INSTRUCTIONS FOR THE TASK
Read the listing and extract each line that includes the word "picture".
******************************
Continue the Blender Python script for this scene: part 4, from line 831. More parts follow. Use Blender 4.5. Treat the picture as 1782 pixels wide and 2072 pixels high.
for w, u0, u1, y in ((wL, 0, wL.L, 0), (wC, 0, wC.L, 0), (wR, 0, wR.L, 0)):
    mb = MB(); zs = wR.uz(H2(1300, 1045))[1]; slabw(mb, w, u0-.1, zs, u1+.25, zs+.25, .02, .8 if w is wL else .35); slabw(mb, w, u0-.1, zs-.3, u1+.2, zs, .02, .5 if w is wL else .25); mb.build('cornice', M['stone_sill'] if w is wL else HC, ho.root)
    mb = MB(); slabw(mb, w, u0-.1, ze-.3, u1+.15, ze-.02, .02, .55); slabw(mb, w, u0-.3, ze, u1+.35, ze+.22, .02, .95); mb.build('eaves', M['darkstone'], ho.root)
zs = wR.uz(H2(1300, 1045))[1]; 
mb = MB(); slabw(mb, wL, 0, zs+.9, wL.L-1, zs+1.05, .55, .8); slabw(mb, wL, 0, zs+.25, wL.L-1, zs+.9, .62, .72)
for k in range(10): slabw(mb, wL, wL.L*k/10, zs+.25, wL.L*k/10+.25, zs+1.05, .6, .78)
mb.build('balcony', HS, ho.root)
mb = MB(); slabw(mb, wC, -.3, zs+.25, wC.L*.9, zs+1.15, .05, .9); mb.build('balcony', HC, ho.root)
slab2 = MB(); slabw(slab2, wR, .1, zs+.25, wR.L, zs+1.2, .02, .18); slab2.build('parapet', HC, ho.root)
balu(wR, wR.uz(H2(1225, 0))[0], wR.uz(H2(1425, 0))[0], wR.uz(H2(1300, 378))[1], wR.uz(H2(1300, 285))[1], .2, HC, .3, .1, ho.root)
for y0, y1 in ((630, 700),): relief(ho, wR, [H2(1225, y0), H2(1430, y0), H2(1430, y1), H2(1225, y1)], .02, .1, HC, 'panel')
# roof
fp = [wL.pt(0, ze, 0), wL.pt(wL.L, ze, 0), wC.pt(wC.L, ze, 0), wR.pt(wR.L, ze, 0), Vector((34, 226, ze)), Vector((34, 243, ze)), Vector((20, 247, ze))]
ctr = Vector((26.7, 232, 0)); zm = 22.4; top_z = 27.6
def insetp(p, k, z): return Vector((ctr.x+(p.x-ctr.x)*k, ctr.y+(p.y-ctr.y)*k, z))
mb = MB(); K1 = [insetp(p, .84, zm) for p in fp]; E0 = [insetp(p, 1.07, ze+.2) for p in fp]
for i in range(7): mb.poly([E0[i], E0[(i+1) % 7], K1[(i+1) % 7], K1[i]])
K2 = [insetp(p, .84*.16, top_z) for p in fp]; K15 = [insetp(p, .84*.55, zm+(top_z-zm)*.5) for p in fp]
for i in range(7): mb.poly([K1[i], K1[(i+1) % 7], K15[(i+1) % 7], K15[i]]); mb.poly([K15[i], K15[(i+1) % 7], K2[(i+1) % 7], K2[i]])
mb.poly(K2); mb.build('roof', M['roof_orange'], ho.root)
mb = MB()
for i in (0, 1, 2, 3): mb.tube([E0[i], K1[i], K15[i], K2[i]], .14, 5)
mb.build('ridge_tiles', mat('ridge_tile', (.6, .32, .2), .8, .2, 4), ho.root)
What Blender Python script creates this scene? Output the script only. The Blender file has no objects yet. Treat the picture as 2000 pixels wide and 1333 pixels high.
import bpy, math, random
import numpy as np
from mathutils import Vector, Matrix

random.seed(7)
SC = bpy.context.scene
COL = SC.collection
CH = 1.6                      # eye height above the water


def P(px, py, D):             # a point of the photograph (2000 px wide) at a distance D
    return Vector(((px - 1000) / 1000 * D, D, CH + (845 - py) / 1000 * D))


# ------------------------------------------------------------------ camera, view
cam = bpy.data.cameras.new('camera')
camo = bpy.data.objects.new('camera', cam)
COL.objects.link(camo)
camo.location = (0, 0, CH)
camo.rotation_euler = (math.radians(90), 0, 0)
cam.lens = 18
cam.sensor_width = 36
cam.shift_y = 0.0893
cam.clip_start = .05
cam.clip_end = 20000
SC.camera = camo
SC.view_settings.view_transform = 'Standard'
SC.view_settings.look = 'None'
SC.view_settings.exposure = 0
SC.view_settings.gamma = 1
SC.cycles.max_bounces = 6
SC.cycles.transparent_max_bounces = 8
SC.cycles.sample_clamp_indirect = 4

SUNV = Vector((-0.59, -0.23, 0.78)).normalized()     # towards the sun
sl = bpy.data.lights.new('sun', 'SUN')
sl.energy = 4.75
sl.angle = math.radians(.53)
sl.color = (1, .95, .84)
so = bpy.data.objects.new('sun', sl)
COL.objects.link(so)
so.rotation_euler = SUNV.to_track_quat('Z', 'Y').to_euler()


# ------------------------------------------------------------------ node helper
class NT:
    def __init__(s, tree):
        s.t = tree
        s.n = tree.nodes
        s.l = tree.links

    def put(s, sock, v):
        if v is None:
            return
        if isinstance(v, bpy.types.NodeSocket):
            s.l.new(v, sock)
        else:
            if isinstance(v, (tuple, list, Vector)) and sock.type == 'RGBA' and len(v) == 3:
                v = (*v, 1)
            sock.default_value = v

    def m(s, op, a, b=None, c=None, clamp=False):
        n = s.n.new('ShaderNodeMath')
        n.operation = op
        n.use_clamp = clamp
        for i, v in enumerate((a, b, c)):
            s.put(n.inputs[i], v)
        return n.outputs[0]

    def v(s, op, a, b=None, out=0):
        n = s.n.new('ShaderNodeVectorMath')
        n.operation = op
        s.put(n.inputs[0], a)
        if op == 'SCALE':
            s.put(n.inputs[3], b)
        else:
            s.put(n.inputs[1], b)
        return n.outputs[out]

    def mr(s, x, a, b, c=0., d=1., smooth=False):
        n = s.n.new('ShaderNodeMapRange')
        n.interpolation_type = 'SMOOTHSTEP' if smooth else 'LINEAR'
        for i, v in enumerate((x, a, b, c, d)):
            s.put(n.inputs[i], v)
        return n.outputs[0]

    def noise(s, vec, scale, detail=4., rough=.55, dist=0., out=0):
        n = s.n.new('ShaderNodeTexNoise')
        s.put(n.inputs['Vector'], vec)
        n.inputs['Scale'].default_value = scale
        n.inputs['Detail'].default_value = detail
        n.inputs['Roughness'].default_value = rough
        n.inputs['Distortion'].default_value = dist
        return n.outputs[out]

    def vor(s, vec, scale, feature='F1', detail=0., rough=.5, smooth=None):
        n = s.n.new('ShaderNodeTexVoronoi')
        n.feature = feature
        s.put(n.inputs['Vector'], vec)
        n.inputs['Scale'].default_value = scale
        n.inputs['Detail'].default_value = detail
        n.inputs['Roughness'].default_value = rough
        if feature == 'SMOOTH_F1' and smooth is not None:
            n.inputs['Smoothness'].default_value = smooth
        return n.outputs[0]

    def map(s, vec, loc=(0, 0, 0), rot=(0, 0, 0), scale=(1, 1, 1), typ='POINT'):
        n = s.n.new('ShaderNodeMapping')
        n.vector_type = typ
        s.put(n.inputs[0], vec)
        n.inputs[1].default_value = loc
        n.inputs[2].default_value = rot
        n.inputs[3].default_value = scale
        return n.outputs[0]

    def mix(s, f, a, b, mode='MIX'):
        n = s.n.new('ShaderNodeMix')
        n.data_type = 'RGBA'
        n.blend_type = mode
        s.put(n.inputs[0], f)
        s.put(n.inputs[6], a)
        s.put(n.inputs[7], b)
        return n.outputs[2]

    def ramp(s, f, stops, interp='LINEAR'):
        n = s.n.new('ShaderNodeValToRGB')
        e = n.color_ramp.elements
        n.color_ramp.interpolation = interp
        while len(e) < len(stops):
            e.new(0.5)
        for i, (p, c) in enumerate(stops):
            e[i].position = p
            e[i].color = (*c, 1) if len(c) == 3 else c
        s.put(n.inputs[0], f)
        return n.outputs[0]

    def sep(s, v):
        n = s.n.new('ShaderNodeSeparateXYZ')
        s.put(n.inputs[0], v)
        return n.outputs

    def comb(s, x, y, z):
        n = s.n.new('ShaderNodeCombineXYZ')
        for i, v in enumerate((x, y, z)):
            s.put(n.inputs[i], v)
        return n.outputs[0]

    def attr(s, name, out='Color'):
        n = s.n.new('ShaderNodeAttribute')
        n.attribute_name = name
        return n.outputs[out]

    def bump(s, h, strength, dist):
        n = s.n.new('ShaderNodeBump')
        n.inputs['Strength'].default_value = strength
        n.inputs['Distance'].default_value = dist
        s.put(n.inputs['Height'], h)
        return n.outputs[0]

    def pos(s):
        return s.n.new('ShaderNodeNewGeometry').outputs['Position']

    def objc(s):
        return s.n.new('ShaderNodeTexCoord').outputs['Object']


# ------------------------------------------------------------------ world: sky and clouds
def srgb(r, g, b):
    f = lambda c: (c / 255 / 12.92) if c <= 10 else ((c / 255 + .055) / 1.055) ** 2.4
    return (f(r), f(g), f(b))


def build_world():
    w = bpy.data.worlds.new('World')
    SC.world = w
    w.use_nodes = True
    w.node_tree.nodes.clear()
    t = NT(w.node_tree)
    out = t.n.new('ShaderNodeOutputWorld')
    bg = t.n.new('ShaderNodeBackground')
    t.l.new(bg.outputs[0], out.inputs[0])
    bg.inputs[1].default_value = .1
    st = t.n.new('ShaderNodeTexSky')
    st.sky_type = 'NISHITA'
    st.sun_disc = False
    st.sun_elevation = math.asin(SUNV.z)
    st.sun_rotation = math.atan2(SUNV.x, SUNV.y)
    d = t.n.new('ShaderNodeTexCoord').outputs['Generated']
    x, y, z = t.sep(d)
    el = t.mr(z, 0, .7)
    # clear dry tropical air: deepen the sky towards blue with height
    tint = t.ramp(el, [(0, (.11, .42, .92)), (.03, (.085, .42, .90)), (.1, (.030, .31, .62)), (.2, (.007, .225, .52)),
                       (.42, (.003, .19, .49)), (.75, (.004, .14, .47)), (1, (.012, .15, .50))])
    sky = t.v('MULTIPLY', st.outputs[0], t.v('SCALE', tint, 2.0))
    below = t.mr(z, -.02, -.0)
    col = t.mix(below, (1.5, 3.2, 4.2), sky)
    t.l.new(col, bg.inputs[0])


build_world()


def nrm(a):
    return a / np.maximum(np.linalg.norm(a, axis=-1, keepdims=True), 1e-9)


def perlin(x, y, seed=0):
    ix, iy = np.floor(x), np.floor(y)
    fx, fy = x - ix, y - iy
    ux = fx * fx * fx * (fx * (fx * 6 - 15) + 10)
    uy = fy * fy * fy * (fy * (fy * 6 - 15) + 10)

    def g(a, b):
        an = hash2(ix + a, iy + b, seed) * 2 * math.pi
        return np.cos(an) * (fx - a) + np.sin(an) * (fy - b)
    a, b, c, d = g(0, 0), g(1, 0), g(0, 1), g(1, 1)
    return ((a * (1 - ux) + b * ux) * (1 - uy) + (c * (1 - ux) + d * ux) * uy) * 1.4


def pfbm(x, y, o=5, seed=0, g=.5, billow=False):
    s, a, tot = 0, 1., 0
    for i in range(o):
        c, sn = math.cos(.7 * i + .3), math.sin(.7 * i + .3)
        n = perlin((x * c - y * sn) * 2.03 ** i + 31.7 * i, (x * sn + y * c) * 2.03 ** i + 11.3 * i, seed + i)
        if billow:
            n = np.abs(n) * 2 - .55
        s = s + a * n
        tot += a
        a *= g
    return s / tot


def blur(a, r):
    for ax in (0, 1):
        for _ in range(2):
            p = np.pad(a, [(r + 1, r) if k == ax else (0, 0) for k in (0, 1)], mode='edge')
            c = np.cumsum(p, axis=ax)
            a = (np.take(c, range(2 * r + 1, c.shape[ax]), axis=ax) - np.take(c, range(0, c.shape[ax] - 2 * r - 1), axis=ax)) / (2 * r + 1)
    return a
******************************
FINISHED EXERCISE
Continue the Blender Python script for this scene: part 4, from line 831. More parts follow. Use Blender 4.5. Treat the picture as 1782 pixels wide and 2072 pixels high.
What Blender Python script creates this scene? Output the script only. The Blender file has no objects yet. Treat the picture as 2000 pixels wide and 1333 pixels high.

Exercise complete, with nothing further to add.